Saarländische Chortage „Wertvolle Impulse für die Breitenarbeit“

Saarbrücken · Der Landesmusikrat veranstaltet auf dem Halberg erstmals die Saarländischen Chortage mit einem Beratungssingen.

 Bernhard Stopp

Bernhard Stopp

Foto: Orchester

Im Saarland gibt es knapp 400 Chöre, der Saarländische Chorverband zählt mehr als 10 000 Mitglieder. Grund genug für den Landesmusikrat (LMR), in Kooperation mit dem Saarländischen Rundfunk vom 3. bis 5. November im Großen Sendesaal des Funkhauses Halberg erstmals die Saarländischen Chortage zu veranstalten. Chöre erhalten dabei am Rande des zehnten Landeschorwettbewerbs die Möglichkeit, sich von einer hochkarätigen Jury beraten zu lassen. Bernhard Stopp, Präsidiumsmitglied des LMR, erklärt, was es mit den Chortagen auf sich hat.

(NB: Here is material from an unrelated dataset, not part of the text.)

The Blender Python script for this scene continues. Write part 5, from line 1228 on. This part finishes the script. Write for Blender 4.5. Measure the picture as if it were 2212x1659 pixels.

Seit wann gibt es den Landeschorwettbewerb und wie hat sich im Laufe der Jahre die Zahl der teilnehmenden Chöre verändert? Wirkt sich das Chorsterben hier aus?

STOPP Der Landeschorwettbewerb wird alle vier Jahre veranstaltet. In diesem Jahr findet er zum zehnten Mal statt. Er ermöglicht den teilnehmenden Chören eine Weiterleitung zum Bundeswettbewerb, der immer im Folgejahr zum Landeswettbewerb stattfindet – nächstes Jahr in Freiburg. Generell gibt es im Saarland eine sehr große Chortradition und eine enorme Amateurszene. Nicht alle Chöre möchten sich jedoch bei einem Wettbewerb miteinander messen, sondern viele wollen ohne Konkurrenzdruck singen. In der Tat beteiligen sich angesichts der Gesamtzahl der Chöre in unserem Land eher wenige Chöre am Wettbewerb, wobei ich nicht behaupten möchte, dass das mit einem Chorsterben – wie Sie es nennen – zu tun hat. Vielmehr glaube ich, dass viele Chöre andere Prioritäten setzen. Den Traditionschören geht es um Bewahrung des alten Liedgutes und den jungen Chören oft um den Spaß und die gemeinschaftlichen Erlebnisse ohne den Wettbewerbsgedanken. Einen Wettbewerb zu bestreiten, bedeutet ja nicht nur Spaß am Gewinnen, sondern davor erst einmal harte Arbeit, viel Disziplin und Verantwortung für jeden Einzelnen und die Gruppe.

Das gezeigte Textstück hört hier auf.